Serve any kind of seed in a platform feeder. Use a little everyday, adding more as the seed is eaten. This will attract towhees, juncos, bobwhites, grosbeaks, sparrows, finches, pine siskins, redpolls, woodpeckers, doves, starlings, and red-winged blackbirds. 

Serve niger seed, black oil sunflower seed, sunflower hearts or chips in a tubular feeder to attract chickadees, goldfinches, purple and house finches, nuthatches, titmice, pine siskins. 

Serve mixed seed, cracked corn, sunflower and safflower in a hopper feeder to attract cardinals, jays, grosbeaks, various sparrows, purple and house finches, nuthatches. 

Serve sunflower and peanut pieces during the winter, change to a nectar window feeder in the spring to attract chickadees, cardinals, titmice, finches and hummingbirds. 

Serve suet in a suet feeder to attract woodpeckers, mockingbirds, nuthatches, titmice, and warblers. 

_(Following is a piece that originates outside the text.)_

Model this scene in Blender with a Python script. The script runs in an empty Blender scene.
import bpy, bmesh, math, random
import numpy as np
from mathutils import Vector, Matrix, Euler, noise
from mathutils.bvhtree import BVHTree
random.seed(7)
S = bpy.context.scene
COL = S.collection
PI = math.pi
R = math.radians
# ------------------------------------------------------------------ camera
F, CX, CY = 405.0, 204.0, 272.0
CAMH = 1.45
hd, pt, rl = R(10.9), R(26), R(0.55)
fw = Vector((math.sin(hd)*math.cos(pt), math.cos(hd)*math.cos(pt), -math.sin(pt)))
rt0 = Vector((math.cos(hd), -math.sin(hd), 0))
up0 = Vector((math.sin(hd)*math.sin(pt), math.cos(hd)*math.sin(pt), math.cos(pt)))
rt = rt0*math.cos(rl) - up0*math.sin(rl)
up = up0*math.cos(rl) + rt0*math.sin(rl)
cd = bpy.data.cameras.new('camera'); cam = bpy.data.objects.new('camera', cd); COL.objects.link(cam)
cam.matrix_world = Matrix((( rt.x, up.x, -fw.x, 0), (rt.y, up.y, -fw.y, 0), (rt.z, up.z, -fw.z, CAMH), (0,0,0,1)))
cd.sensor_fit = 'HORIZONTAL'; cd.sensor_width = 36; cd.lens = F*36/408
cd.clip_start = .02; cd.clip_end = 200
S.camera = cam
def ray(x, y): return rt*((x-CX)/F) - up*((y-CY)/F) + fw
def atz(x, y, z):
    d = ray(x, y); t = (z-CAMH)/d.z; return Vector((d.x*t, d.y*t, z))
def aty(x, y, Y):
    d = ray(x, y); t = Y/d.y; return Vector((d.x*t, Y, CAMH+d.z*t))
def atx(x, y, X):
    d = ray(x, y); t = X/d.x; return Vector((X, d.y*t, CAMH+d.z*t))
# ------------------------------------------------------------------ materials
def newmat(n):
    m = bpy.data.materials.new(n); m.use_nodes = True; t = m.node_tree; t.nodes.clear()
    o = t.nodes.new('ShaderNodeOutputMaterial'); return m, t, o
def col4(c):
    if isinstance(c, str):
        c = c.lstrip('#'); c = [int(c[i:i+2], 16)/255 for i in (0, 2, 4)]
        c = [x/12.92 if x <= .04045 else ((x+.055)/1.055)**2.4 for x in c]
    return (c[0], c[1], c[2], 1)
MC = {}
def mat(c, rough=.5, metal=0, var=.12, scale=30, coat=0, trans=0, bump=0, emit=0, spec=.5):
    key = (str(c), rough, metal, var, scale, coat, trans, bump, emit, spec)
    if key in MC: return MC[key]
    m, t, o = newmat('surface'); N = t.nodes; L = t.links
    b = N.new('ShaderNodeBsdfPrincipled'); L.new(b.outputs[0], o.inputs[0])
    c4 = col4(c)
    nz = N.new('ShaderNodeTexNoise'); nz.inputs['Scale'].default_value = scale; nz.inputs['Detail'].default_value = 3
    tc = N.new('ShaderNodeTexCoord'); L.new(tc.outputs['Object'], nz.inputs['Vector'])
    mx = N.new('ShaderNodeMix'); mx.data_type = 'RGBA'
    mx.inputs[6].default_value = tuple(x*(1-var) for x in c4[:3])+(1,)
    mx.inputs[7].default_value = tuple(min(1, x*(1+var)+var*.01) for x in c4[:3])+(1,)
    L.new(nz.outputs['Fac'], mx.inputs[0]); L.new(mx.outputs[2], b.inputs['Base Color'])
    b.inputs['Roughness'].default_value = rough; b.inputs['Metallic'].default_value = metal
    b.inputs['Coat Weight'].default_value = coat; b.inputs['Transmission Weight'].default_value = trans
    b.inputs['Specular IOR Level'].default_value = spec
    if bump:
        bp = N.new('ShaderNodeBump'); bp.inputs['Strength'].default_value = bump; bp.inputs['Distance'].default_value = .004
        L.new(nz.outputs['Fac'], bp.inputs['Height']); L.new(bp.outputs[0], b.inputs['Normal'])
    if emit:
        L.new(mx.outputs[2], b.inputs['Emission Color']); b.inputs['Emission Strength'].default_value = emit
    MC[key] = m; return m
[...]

To serve nectar in a nectar feeder, combine one part sugar to four parts water. Boil then cool to air temperature. Use only white granulated sugar. It is not necessary to add red food coloring. Every two to three days thoroughly clean the feeder with hot water and change the solution. Hang in the shade, if possible. Hummingbirds are first attracted to flowers in your yard and then may find your feeder. The best way to attract orioles is to put out some orange halves early in the spring.